Por fim, e no que diz respeito aos custos de transição não há como negar o seu impacto, designadamente no que diz respeito aos direitos adquiridos. Todavia, a simplicidade que um sistema desta natureza introduziria e o potencial em termos de bem-estar económico e social que geraria não nos pode permitir esmorecer perante tais desafios.

Não creio que o RBI possa ser considerado o modo de encontrarmos as soluções definitivas para os desafios que se colocam no domínio das prestações sociais do Estado e na resposta aos mais vulneráveis. Todavia, parece-me que é fundamental que, sem complexos ideológicos, ponderemos o RBI e avaliemos a sua aplicabilidade e impacto nesse domínio. Não ignorando as dificuldades e desafios que a sua aplicação e implementação implicariam, mas não esquecendo o seu potencial.

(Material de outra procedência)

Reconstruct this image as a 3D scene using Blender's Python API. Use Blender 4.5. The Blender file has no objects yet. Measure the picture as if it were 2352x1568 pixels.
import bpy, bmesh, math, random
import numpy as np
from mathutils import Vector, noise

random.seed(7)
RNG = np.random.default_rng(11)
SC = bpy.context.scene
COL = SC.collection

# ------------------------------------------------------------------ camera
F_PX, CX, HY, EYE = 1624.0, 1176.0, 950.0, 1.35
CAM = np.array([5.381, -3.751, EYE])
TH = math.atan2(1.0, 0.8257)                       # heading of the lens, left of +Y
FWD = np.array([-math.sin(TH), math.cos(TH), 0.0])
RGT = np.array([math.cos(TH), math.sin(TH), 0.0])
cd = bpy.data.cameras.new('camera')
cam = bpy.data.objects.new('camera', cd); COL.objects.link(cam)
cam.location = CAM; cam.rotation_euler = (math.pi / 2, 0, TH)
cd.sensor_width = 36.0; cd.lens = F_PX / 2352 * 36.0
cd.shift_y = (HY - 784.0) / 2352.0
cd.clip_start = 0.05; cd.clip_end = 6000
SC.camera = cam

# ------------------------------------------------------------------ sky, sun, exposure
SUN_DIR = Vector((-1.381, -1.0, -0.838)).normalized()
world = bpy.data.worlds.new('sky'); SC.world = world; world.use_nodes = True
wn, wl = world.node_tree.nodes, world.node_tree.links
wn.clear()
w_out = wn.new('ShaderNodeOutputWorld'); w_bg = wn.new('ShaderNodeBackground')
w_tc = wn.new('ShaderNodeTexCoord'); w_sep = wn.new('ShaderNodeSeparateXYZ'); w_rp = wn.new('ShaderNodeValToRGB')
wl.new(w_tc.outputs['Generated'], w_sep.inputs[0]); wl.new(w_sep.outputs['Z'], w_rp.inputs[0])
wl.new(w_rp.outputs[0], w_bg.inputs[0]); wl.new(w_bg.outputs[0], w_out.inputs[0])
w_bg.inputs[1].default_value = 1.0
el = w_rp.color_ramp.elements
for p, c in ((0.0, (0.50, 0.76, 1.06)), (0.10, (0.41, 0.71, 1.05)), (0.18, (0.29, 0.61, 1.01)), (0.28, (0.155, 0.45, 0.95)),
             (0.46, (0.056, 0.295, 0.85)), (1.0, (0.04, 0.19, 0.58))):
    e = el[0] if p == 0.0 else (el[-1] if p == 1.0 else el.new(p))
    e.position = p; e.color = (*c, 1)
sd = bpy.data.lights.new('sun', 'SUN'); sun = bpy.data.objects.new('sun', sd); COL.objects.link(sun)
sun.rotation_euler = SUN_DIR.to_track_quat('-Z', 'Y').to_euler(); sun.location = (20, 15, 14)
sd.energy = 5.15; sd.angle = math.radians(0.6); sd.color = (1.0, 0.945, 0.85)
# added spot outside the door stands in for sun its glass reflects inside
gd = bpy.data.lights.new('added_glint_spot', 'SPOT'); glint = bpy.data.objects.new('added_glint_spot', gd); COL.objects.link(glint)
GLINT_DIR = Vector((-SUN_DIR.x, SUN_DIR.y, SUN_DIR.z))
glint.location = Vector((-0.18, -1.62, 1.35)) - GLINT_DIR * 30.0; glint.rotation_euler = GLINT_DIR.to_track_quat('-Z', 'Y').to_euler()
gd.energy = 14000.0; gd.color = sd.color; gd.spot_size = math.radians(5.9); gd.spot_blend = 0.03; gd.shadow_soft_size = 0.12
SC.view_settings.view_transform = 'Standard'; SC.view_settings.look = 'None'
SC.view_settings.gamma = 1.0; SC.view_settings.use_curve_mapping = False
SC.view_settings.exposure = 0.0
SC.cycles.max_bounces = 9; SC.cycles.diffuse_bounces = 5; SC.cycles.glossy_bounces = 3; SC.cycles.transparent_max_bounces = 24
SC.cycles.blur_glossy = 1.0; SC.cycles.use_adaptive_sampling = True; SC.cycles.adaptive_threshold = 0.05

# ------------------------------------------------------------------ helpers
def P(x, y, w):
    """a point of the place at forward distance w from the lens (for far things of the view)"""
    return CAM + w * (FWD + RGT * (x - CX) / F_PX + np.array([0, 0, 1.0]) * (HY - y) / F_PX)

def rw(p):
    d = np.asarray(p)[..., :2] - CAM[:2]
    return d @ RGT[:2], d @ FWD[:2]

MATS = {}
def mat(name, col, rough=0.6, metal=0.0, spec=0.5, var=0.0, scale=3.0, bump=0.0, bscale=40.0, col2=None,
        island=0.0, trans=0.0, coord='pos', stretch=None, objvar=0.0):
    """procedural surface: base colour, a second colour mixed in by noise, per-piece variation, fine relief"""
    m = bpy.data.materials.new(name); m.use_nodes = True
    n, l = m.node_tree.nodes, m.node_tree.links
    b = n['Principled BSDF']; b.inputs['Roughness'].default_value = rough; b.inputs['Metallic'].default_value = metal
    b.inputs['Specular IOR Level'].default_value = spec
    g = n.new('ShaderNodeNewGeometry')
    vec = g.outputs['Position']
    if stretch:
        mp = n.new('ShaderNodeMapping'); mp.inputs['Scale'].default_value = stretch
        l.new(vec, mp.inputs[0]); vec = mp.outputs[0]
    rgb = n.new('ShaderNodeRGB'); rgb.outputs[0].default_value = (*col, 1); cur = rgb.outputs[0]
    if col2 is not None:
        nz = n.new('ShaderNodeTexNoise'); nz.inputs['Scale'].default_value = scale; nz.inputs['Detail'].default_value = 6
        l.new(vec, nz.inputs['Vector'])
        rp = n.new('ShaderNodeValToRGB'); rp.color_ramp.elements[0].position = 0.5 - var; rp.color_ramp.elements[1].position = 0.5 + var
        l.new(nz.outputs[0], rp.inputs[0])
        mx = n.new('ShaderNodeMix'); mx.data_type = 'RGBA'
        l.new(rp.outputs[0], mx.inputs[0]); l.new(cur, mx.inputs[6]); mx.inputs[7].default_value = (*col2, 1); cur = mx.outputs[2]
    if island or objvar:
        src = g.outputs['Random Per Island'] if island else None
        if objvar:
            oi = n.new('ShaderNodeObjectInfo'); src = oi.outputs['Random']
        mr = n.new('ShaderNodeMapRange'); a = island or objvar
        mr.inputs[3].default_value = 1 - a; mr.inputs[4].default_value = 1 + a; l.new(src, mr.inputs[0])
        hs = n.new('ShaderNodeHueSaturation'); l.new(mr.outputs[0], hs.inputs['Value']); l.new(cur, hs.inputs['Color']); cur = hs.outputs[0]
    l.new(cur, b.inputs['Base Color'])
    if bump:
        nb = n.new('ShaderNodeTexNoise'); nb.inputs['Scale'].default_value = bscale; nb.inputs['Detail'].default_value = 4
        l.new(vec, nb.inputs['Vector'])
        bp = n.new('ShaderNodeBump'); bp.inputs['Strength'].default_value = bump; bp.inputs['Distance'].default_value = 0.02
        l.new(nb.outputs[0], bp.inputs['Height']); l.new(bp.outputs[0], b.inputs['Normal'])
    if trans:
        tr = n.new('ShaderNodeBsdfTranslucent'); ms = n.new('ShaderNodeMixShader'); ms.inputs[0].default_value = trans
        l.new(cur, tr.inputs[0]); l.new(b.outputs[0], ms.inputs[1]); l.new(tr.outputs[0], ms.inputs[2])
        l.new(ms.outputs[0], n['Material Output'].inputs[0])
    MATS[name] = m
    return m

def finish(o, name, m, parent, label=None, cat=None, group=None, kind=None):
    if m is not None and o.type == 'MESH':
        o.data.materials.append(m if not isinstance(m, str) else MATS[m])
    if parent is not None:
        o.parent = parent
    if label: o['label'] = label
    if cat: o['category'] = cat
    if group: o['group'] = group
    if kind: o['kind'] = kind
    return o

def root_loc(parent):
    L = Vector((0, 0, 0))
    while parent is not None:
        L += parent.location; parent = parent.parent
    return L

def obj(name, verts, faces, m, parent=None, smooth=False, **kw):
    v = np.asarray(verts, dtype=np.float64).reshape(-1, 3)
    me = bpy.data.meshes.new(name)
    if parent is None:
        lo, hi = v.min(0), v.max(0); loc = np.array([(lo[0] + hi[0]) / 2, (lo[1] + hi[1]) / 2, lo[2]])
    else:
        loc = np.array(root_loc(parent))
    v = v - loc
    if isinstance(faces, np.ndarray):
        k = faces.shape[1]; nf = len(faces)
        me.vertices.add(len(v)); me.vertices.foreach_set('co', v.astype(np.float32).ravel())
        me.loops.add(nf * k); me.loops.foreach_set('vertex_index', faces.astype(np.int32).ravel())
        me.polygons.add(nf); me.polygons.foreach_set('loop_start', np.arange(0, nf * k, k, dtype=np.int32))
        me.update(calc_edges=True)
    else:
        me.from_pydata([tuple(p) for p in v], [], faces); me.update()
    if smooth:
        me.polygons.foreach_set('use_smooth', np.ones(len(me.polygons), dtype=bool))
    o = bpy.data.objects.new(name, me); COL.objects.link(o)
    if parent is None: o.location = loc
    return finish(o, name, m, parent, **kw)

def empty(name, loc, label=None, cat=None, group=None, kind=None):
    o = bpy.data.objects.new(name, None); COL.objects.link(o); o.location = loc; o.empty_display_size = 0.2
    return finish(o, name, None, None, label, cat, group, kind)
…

Estou profundamente convicto que a atual crise, tal como sucedeu em crises anterior, poderá constituir uma singular oportunidade para afirmarmos os nossos valores civilizacionais, reforçarmos a coesão social e reinventarmo-nos enquanto comunidade.

Mas, só alcançaremos esse propósito se destruirmos barreiras, abalarmos o convencionalismo e assumirmos com determinação, coragem e visão de longo prazo os desafios que as novas gerações nos colocam.

Esse não pode deixar de ser o nosso propósito!